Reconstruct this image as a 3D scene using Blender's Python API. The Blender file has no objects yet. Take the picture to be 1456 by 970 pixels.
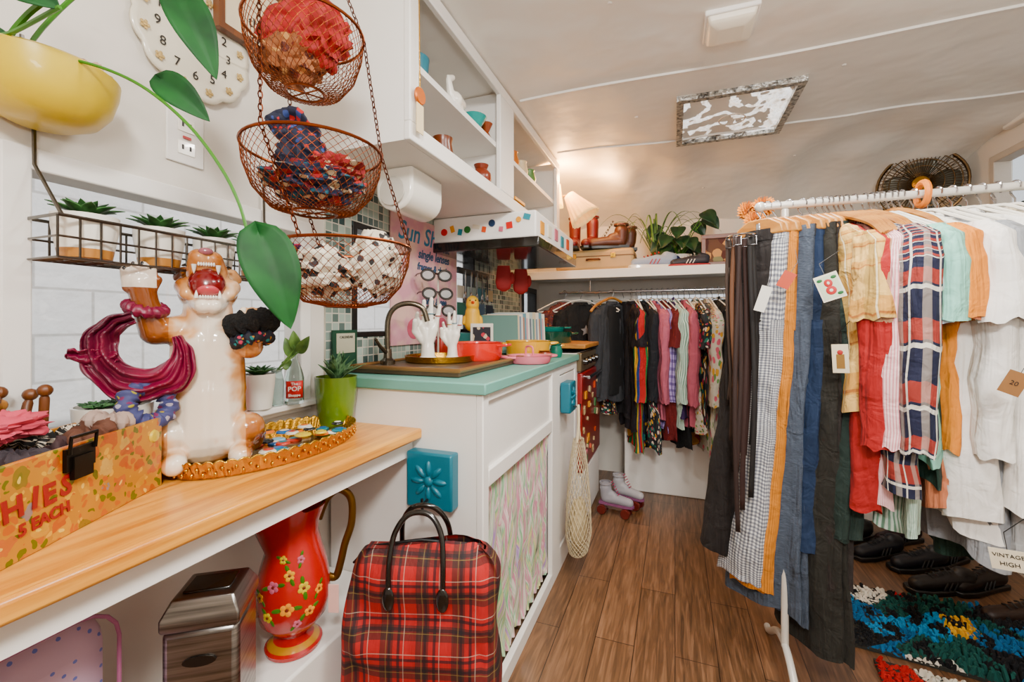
import bpy, math, random
from mathutils import Vector, Matrix, noise
random.seed(7)
R=random.random
pi=math.pi
# ---------------------------------------------------------------- calibration
FPX=620.0; CX=728.0; HY=460.0; CH=1.05
TH=math.radians(20.5); S_=math.sin(TH); C_=math.cos(TH)
def ray(px,py):
    u=(px-CX)/FPX; v=(HY-py)/FPX
    return Vector((-S_+u*C_, C_+u*S_, v))
CAM=Vector((0,0,CH))
def at(px,py,k): return CAM+ray(px,py)*k
def onX(px,py,X): r=ray(px,py); return CAM+r*(X/r.x)
def onY(px,py,Y): r=ray(px,py); return CAM+r*(Y/r.y)
def onZ(px,py,Z): r=ray(px,py); return CAM+r*((Z-CH)/r.z)
# ---------------------------------------------------------------- materials
def hx(h):
    if not isinstance(h,str): return tuple(h)+(1,) if len(h)==3 else h
    h=h.lstrip('#'); c=[int(h[i:i+2],16)/255 for i in (0,2,4)]
    c=[(x/12.92 if x<=.04045 else ((x+.055)/1.055)**2.4) for x in c]
    L=.25*c[0]+.6*c[1]+.15*c[2]
    return tuple(max(0.0,min(1,(L+(x-L)*1.2)))**1.2 for x in c)+(1,)
class G:
    def __init__(s,nt): s.nt=nt
    def n(s,t,**k):
        nd=s.nt.nodes.new(t)
        for a,b in k.items(): setattr(nd,a,b)
        return nd
    def put(s,sock,v):
        if isinstance(v,bpy.types.NodeSocket): s.nt.links.new(v,sock)
        else: sock.default_value=v
    def math(s,op,a,b=0.0):
        nd=s.n('ShaderNodeMath',operation=op); s.put(nd.inputs[0],a); s.put(nd.inputs[1],b); return nd.outputs[0]
    def mix(s,f,a,b):
        nd=s.n('ShaderNodeMix',data_type='RGBA'); s.put(nd.inputs[0],f)
        s.put(nd.inputs[6],hx(a) if isinstance(a,str) else a); s.put(nd.inputs[7],hx(b) if isinstance(b,str) else b); return nd.outputs[2]
    def uv(s): return s.n('ShaderNodeTexCoord').outputs['UV']
    def ob(s): return s.n('ShaderNodeTexCoord').outputs['Object']
    def map(s,vec,sc=(1,1,1),ro=(0,0,0)):
        nd=s.n('ShaderNodeMapping'); s.put(nd.inputs[0],vec); nd.inputs[3].default_value=sc; nd.inputs[2].default_value=ro; return nd.outputs[0]
    def xyz(s,vec):
        nd=s.n('ShaderNodeSeparateXYZ'); s.put(nd.inputs[0],vec); return nd.outputs
    def noise(s,vec,sc,det=2,dist=0):
        nd=s.n('ShaderNodeTexNoise'); s.put(nd.inputs['Vector'],vec); nd.inputs['Scale'].default_value=sc; nd.inputs['Detail'].default_value=det; nd.inputs['Distortion'].default_value=dist; return nd.outputs[0]
    def vor(s,vec,sc,rnd=1):
        nd=s.n('ShaderNodeTexVoronoi'); s.put(nd.inputs['Vector'],vec); nd.inputs['Scale'].default_value=sc; nd.inputs['Randomness'].default_value=rnd; return nd.outputs[0],nd.outputs[1]
    def stripe(s,c,freq,w,off=0):
        f=s.math('FRACT',s.math('ADD',s.math('MULTIPLY',c,freq),off)); return s.math('LESS_THAN',f,w)
    def ramp(s,f,stops,const=False):
        nd=s.n('ShaderNodeValToRGB'); s.put(nd.inputs[0],f); cr=nd.color_ramp
        if const: cr.interpolation='CONSTANT'
        while len(cr.elements)<len(stops): cr.elements.new(.5)
        for e,(p,c) in zip(cr.elements,stops): e.position=p; e.color=hx(c)
        return nd.outputs[0]
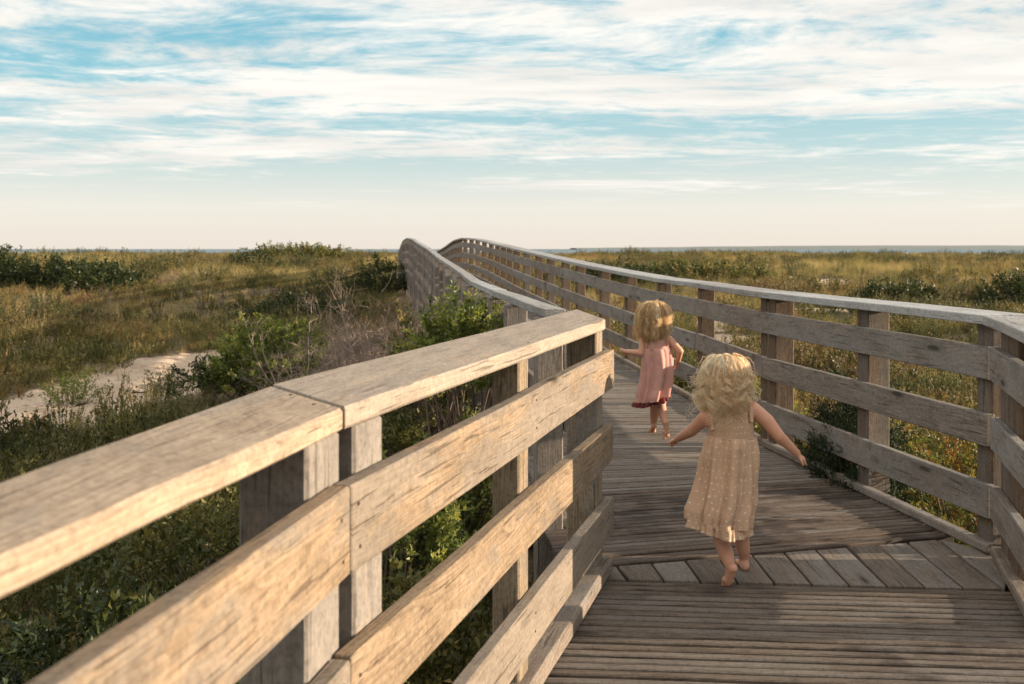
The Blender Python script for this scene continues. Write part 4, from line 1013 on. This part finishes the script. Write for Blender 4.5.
def hair(name, c, r, mat, parent, nlock, per, zend, curl, seed, wind=(0, 0), flare=.35, tube=.0032, wisps=.1, pitch=.05, width=1.0, lock_r=.011, zvar=.028):
    """locks: each a bundle of strands that follow one curling guide from the crown down the back"""
    rg = np.random.default_rng(seed); c = np.array(c, float); paths = []; rad = []; tones = []; kp = 40; s = np.linspace(0, 1, kp)
    for k in range(nlock):
        az = rg.uniform(0, 2 * math.pi); front = math.sin(az); cr = rg.normal(0, 1, 3) * np.array([.013, .013, .004])          # +Y is the way the child faces
        if front > .38 and rg.uniform() < .93: continue
        layer = rg.uniform(1.02, 1.20); th0 = rg.uniform(.02, .75); th1 = math.pi * rg.uniform(.42, .56)
        if rg.uniform() < .25: th0 = rg.uniform(.6, 1.2)
        ze = zend + rg.normal(0, zvar) + (rg.uniform(.03, .09) if rg.uniform() < .35 else 0) + (.05 if front > .3 else 0)
        wisp = rg.uniform() < wisps; out = np.array([math.cos(az), math.sin(az), 0]); tang = np.array([-out[1], out[0], 0])
        f1 = .40; th = np.where(s < f1, th0 + (th1 - th0) * (s / f1), th1); fall = np.clip((s - f1) / (1 - f1), 0, 1)
        R_ = r * layer; p = c + out[None] * (R_ * np.sin(th))[:, None] * np.array([width, 1, 1]) + np.array([0, 0, 1.])[None] * (R_ * np.cos(th))[:, None]
        zdrop = c[2] + R_ * math.cos(th1) - ze; p += cr[None] * (1 - s * .5)[:, None]
        p[:, 2] -= fall ** 1.05 * zdrop
        fl = flare * rg.uniform(-.2, 1.0) * r
        p += out[None] * (fl * np.sin(fall * 2.4))[:, None] + np.array([wind[0], wind[1], 0])[None] * (fall ** 1.5 * rg.uniform(.2, 1.3))[:, None]
        # the hair gathers towards the neck and lies against the back
        p[:, :2] += (c[:2] - p[:, :2]) * (.22 * fall ** 1.5)[:, None] * np.array([1, .55])
        if wisp: p += (np.array([wind[0] * 2.2 + rg.normal(0, .012), rg.normal(0, .015), rg.uniform(.0, .05)]))[None] * (fall ** 1.2)[:, None]
        env = np.clip((s - .16) * 1.8, 0, 1); ph0 = rg.uniform(0, 6.28); hand_ = rg.choice([-1, 1]); pk = pitch * rg.uniform(.75, 1.35)
        am = curl * rg.uniform(.6, 1.4) * env; tt = s * (r * 1.5 + zdrop) / pk * 2 * math.pi + ph0
        guide = p + tang[None] * (am * np.cos(tt))[:, None] + out[None] * (am * .9 * hand_ * np.sin(tt))[:, None]
        tl = np.clip(rg.normal(.48, .36), 0, 1); m_ = per if not wisp else max(2, per // 4)
        for q in range(m_):
            a = rg.uniform(0, 6.28); rr_ = math.sqrt(rg.uniform(0, 1)) * lock_r * rg.uniform(.7, 1.3); prof = .80 + .55 * np.sin(np.clip(s * 1.25, 0, 1) * math.pi) - .45 * s ** 3
            o_ = tang[None] * (math.cos(a) * rr_ * prof)[:, None] + (out * math.sin(a) * rr_)[None] * prof[:, None] + np.array([0, 0, 1.])[None] * (rg.normal(0, .004) * env)[:, None]
            sh = int(rg.integers(-2, 3)); g = np.roll(guide, 0, 0) + o_ + np.cumsum(rg.normal(0, .0010, (kp, 3)), 0) * (1 + (rg.uniform() < .12) * 2.2)
            e = int(rg.integers(kp - 7, kp + 1)); g = g[:e]; w = tube * rg.uniform(.55, 1.1) * (.5 if wisp else 1)
            paths.append(g); rad.append(w * (1 - .7 * (np.arange(e) / (kp - 1)) ** 2)); tones.append(np.clip(tl + rg.normal(0, .10), 0, 1))
    v, f, t_ = tube_arrays(paths, rad, 4, tones); me = arr_mesh(name, [(v, f, t_)]); shade_smooth(me)
    return link_mesh(name, me, mat, parent, False)
def eyes(root, pos):
    for p in pos:
        bm = bmesh.new(); bmesh.ops.create_uvsphere(bm, u_segments=12, v_segments=8, radius=.0105); me = bpy.data.meshes.new('eye'); bm.to_mesh(me); bm.free(); shade_smooth(me)
        o = link_mesh('eye', me, M_EYE, root, False); o.location = p
def strap(root, pts, mat, r=.006):
    P = catmull(pts, None, 8); v, f, t_ = tube_arrays([P], [np.full(len(P), r)], 8); me = arr_mesh('strap', [(v, f, t_)]); shade_smooth(me); link_mesh('strap', me, mat, root, False)

# ------------------------------------------------------------------ the nearer girl, stepping away with both arms out
XA, YA = .869, 4.05
ga = empty('person', (XA, YA, 0), 'nearer small barefoot girl with curly blonde hair and a tan dotted dress, arms out', 'girl', 'girls running on the boardwalk')
sk = 4.07e-3
def pa(px, py, y=0.0):   # local point from its place in the frame and its depth offset
    Y = YA + y; return np.array([(px - 512) * Y / F - XA, y, ZC - (py - 249) * Y / F])
hc = pa(727, 378, .02); hd, ey = head(hc, (0.0, .12, 1), (.12, 1, -.12), .083)
sl, sr = pa(706, 417, .01), pa(753, 409, .0)
neck = (sl + sr) / 2 + np.array([0, .01, .03])
pel = pa(727, 484, .0); kl, al = pa(722, 541, .03), pa(730, 566.5, -.06); kr, ar = pa(741, 537, .12), pa(744, 559, .15)
caps = list(hd) + [(hc - np.array([0, .0, .05]), neck, .034, .036)]
caps += [(sl + np.array([.02, 0, -.012]), sr + np.array([-.02, 0, -.012]), .036, .036), (neck - np.array([0, 0, .055]), pa(730, 448, 0), .066, .062, ((0, 1, 0), .82)), (pa(730, 445), pel, .064, .074, ((0, 1, 0), .88))]
hl, hr = pel + np.array([-.04, 0, -.02]), pel + np.array([.04, .01, -.02])
caps += chain([hl, kl, kl * .45 + al * .55 + np.array([0, -.004, 0]), al], [.056, .035, .031, .0205]) + chain([hr, kr, kr * .45 + ar * .55 + np.array([0, -.006, 0]), ar], [.056, .035, .030, .0205])
caps += foot(al, None, (-.10, -.05 + .42, -.92) if False else (-.16, .50, -.85), (0.05, -.86, -.50), .118, .95)
caps += foot(ar, None, (.05, 1, -.05), (0, -.05, -1), .118, .95)
el, wl = pa(691, 431, .10), pa(678, 438.5, .22)
caps += chain([sl, el, wl], [.030, .0245, .0165]) + hand(wl, el, (0, .3, -1), .92, .45, .4, 1)
er, wr = pa(779, 436, -.01), pa(797, 453.5, .03)
caps += chain([sr, (sr + er) / 2 + np.array([.004, 0, .006]), er, wr], [.031, .030, .0245, .016]) + hand(wr, er, (-.3, .4, -1), .92, .55, .4, -1, straight=(0,))
body = link_mesh('body', body_mesh('body', caps), M_SKIN, ga, False)
eyes(ga, ey)
K = [(pa(0, 410)[2], .018, .005, .076, .060, .002, 0), (pa(0, 425)[2], .021, .003, .087, .070, .002, 0), (pa(0, 431)[2], .022, .003, .089, .072, .002, 0), (pa(0, 437)[2], .022, .002, .091, .074, .003, 0)]
bod = garment('dress_bodice', K, M_DRESSA, ga, nring=22, folds=((5, .5), (8, .4)), seed=1, crinkle=.0022)
K = [(pa(0, 435.5)[2], .022, .002, .092, .076, .005, 0), (pa(0, 445)[2], .018, 0, .096, .082, .011, .1), (pa(0, 470)[2], .007, -.004, .105, .092, .014, .3), (pa(0, 495)[2], -.008, -.012, .111, .100, .018, .6), (pa(0, 508)[2], -.026, -.02, .112, .104, .020, .9), (pa(0, 519)[2], -.034, -.024, .110, .104, .022, 1.0)]
skirt = garment('dress_skirt', K, M_DRESSA, ga, seed=2, tilt=(-.018, .012), folds=((5, .55), (9, .5), (16, .4), (27, .22)))
K = [(pa(0, 516.5)[2], -.036, -.024, .110, .104, .022, 1.0), (pa(0, 521)[2], -.036, -.025, .113, .107, .024, 1.0), (pa(0, 527)[2], -.038, -.027, .117, .111, .026, 1.1)]
garment('dress_ruffle', K, M_DRESSA, ga, seed=3, nring=10, nseg=260, folds=((5, .45), (9, .35), (34, .14), (23, .14)), tilt=(-.018, .012))
for p0, s_ in ((sl, -1), (sr, 1)):
    q = p0 + np.array([-s_ * .018, 0, .0])
    strap(ga, [q + np.array([0, -.050, -.045]), q + np.array([0, -.034, -.005]), q + np.array([0, 0, .030]), q + np.array([0, .034, -.005]), q + np.array([0, .050, -.045])], M_DRESSA, .008)
hair('hair', hc + np.array([0, 0, .004]), .079, M_HAIRA, ga, 240, 18, pa(0, 417)[2], .0165, 5, wind=(-.030, 0), flare=.42, tube=.00095, wisps=.40, pitch=.064, width=.98, lock_r=.0056, zvar=.036)

# ------------------------------------------------------------------ the girl further along in the coral dress
XB, YB = 1.028, 7.15
gb = empty('person', (XB, YB, 0), 'further small girl with straight blonde hair running barefoot in a coral pink dress', 'girl', 'girls running on the boardwalk')
def pb(px, py, y=0.0):
    Y = YB + y; return np.array([(px - 512) * Y / F - XB, y, ZC - (py - 249) * Y / F])
hc = pb(654, 314.5, .02); hd, ey = head(hc, (-.05, .1, 1), (-.1, 1, -.15), .085)
sl, sr = pb(643.5, 340.5, 0), pb(669, 339.5, 0); neck = (sl + sr) / 2 + np.array([0, .01, .03])
pel = pb(657, 376); kl, al = pb(655, 404, .10), pb(653.5, 424.5, .17); kr, ar = pb(660.5, 405, .02), pb(665.5, 424, -.10)
caps = list(hd) + [(hc - np.array([0, 0, .05]), neck, .035, .037)]
caps += [(sl + np.array([.02, 0, -.012]), sr + np.array([-.02, 0, -.012]), .036, .036), (neck - np.array([0, 0, .055]), pb(656, 357), .067, .063, ((0, 1, 0), .82)), (pb(656, 356), pel, .065, .075, ((0, 1, 0), .88))]
hl, hr = pel + np.array([-.04, 0, -.02]), pel + np.array([.04, .0, -.02])
caps += chain([hl, kl, kl * .45 + al * .55 - np.array([0, .005, 0]), al], [.058, .037, .032, .021]) + chain([hr, kr, kr * .45 + ar * .55 - np.array([0, .005, 0]), ar], [.058, .037, .032, .021])
caps += foot(al, None, (-.05, .80, -.60), (-.05, -.60, -.80), .122, 1.0) + foot(ar, None, (.05, .12, -.99), (0, -.99, -.12), .122, 1.0)
el, wl = pb(641.5, 353, -.02), pb(626.5, 351.5, .07)
caps += chain([sl, el, wl], [.030, .025, .017]) + hand(wl, el, (0, 1, .2), 1.0, .55, .35, 1)
er, wr = pb(680, 351, -.03), pb(677.5, 363.5, .09)
caps += chain([sr, er, wr], [.031, .0255, .017]) + hand(wr, er, (-1, .1, 0), 1.0, .6, .3, 1)
link_mesh('body', body_mesh('body', caps), M_SKIN, gb, False); eyes(gb, ey)
K = [(pb(0, 339)[2], .006, .004, .086, .062, .002, 0), (pb(0, 344)[2], .010, .002, .092, .072, .002, 0), (pb(0, 349)[2], .013, .0, .096, .075, .003, 0)]
garment('dress_bodice', K, M_DRESSB, gb, nring=18, folds=((5, .5), (8, .4)), seed=11, crinkle=.0015)
K = [(pb(0, 348)[2], .013, .0, .097, .076, .006, 0), (pb(0, 355)[2], .016, 0, .103, .086, .012, .1), (pb(0, 368)[2], .018, -.002, .106, .092, .016, .3), (pb(0, 383)[2], .004, -.006, .105, .096, .021, .6), (pb(0, 390)[2], -.014, -.010, .103, .098, .025, .9), (pb(0, 398)[2], -.026, -.012, .104, .100, .026, 1.0)]
garment('dress_skirt', K, M_DRESSB, gb, seed=12, tilt=(.030, .012), folds=((5, .6), (8, .5), (14, .25)))
K = [(pb(0, 397)[2], -.026, -.012, .103, .099, .026, 1.0), (pb(0, 399)[2], -.028, -.012, .107, .102, .028, 1.0), (pb(0, 402)[2], -.031, -.012, .112, .106, .032, 1.0)]
garment('dress_ruffle', K, M_RUFFB, gb, seed=13, nring=10, nseg=240, folds=((6, .4), (31, .42), (19, .3)), tilt=(.030, .012))
for p0, s_ in ((sl, -1), (sr, 1)):
    q = p0 + np.array([-s_ * .018, 0, .0])
    strap(gb, [q + np.array([0, -.050, -.045]), q + np.array([0, -.034, -.005]), q + np.array([0, 0, .030]), q + np.array([0, .034, -.005]), q + np.array([0, .050, -.045])], M_DRESSB, .008)
hair('hair', hc, .082, M_HAIRB, gb, 200, 30, pb(0, 341)[2], .0060, 6, wind=(-.020, 0), flare=.36, tube=.0013, wisps=.2, pitch=.095, width=1.05, lock_r=.010)
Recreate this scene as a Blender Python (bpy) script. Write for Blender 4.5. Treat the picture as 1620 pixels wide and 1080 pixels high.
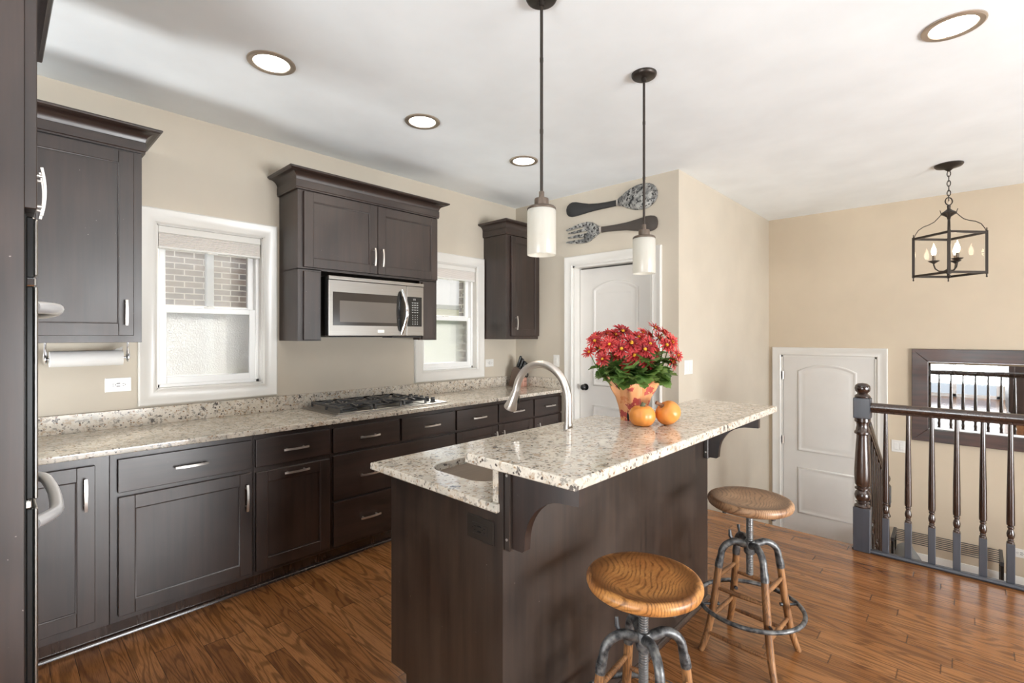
import bpy, bmesh, math, random
from mathutils import Vector, Matrix
S = bpy.context.scene
for o in list(bpy.data.objects): bpy.data.objects.remove(o)
COL = S.collection
PI = math.pi
random.seed(7)

# ------------------------------------------------------------------ camera, world, sun, window daylight, added fill lamps, exposure
EYE = 1.42; FOC = 770.5; AZ = math.radians(43.17)
cam = bpy.data.cameras.new('camera'); cob = bpy.data.objects.new('camera', cam); COL.objects.link(cob)
cob.location = (0, 0, EYE); cob.rotation_euler = (PI/2, 0, AZ - PI/2)
cam.sensor_fit = 'HORIZONTAL'; cam.sensor_width = 36; cam.lens = 36*FOC/1620; cam.shift_y = -9.3/1620; cam.clip_start = .02
S.camera = cob
S.view_settings.view_transform = 'Standard'; S.view_settings.look = 'None'; S.view_settings.gamma = 1; S.view_settings.use_curve_mapping = False
S.view_settings.exposure = 0.07
S.cycles.use_denoising = True; S.cycles.max_bounces = 10; S.cycles.diffuse_bounces = 5; S.cycles.glossy_bounces = 5
S.cycles.transparent_max_bounces = 16; S.cycles.sample_clamp_indirect = 6; S.cycles.caustics_reflective = False; S.cycles.caustics_refractive = False
W = bpy.data.worlds.new('sky'); S.world = W; W.use_nodes = True
nt = W.node_tree; nt.nodes.clear()
wo = nt.nodes.new('ShaderNodeOutputWorld'); wb = nt.nodes.new('ShaderNodeBackground'); wr = nt.nodes.new('ShaderNodeValToRGB')
wt = nt.nodes.new('ShaderNodeTexCoord'); wx = nt.nodes.new('ShaderNodeSeparateXYZ')
nt.links.new(wt.outputs['Generated'], wx.inputs[0]); nt.links.new(wx.outputs['Z'], wr.inputs[0]); nt.links.new(wr.outputs[0], wb.inputs[0]); nt.links.new(wb.outputs[0], wo.inputs[0])
wr.color_ramp.elements[0].position = 0.0; wr.color_ramp.elements[0].color = (.78, .86, .95, 1)
wr.color_ramp.elements[1].position = .55; wr.color_ramp.elements[1].color = (.34, .52, .85, 1)
wb.inputs[1].default_value = 1.0
def sun(direction, energy, angle):
    l = bpy.data.lights.new('sun', 'SUN'); l.energy = energy; l.angle = math.radians(angle); l.color = (1, .95, .87)
    o = bpy.data.objects.new('sun', l); COL.objects.link(o); o.rotation_euler = Vector(direction).to_track_quat('-Z', 'Y').to_euler(); o.location = (8, 12, 9)
sun((-1.1, -1, -.85), 5.0, .6); sun((-.8, -1, -.95), 12.0, 28)  # the second, wide sun is added to brighten the worktop
def daylight(name, loc, direction, sx, sy, watts, color):
    l = bpy.data.lights.new(name, 'AREA'); l.shape = 'RECTANGLE'; l.size = sx; l.size_y = sy; l.energy = watts; l.color = color
    o = bpy.data.objects.new(name, l); COL.objects.link(o); o.location = loc; o.rotation_euler = Vector(direction).to_track_quat('-Z', 'Z').to_euler()
daylight('patio_daylight', (-3.35, .25, .60), (1, 0, 3.0), 1.6, 2.4, 380, (.94, .98, 1))
daylight('kitchen_side_fill', (-3.40, 2.98, .75), (1, -.04, 2.1), 1.0, 1.7, 480, (.95, .985, 1))  # added lamp at an invented window, lifts the ceiling above the worktop
daylight('living_window_daylight', (1.9, -4.20, .78), (0, 1, .02), 2.75, 1.35, 385, (.96, .985, 1))
daylight('living_ceiling_fill', (1.9, -4.75, .55), (0, 1, 1.3), 2.9, 1.6, 30, (.95, .985, 1))  # added lamp tilted upward outside the living window to lighten the ceiling
daylight('stair_fill', (5.0, -4.40, 1.05), (0, 1, .8), 1.5, 1.9, 75, (.95, .985, 1))  # added lamp at an invented window, brightens the stairwell

# ------------------------------------------------------------------ node helpers and materials
def new_mat(name):
    m = bpy.data.materials.new(name); m.use_nodes = True; t = m.node_tree; t.nodes.clear()
    o = t.nodes.new('ShaderNodeOutputMaterial')
    def n(typ, ins=None, **props):
        d = t.nodes.new('ShaderNode' + typ)
        for k, v in props.items(): setattr(d, k, v)
        for k, v in (ins or {}).items():
            s = d.inputs[k]
            if hasattr(v, 'is_output'): t.links.new(v, s)
            elif hasattr(v, 'outputs'): t.links.new(v.outputs[0], s)
            else: s.default_value = v
        return d
    def out(sh): t.links.new(sh.outputs[0], o.inputs['Surface'])
    return m, n, out
def c4(c): return (c[0], c[1], c[2], 1)
def srgb(r, g, b): return tuple(((v/255)/12.92 if v/255 <= .04045 else ((v/255+.055)/1.055)**2.4) for v in (r, g, b))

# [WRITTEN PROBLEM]
Copy in full each line that holds the word "Blender".

# [RESULT]
Reconstruct this image as a 3D scene using Blender's Python API. The Blender file has no objects yet. Take the picture to be 1456 by 970 pixels.
The Blender Python script for this scene continues. Write part 4, from line 1013 on. This part finishes the script. Write for Blender 4.5.
Recreate this scene as a Blender Python (bpy) script. Write for Blender 4.5. Treat the picture as 1620 pixels wide and 1080 pixels high.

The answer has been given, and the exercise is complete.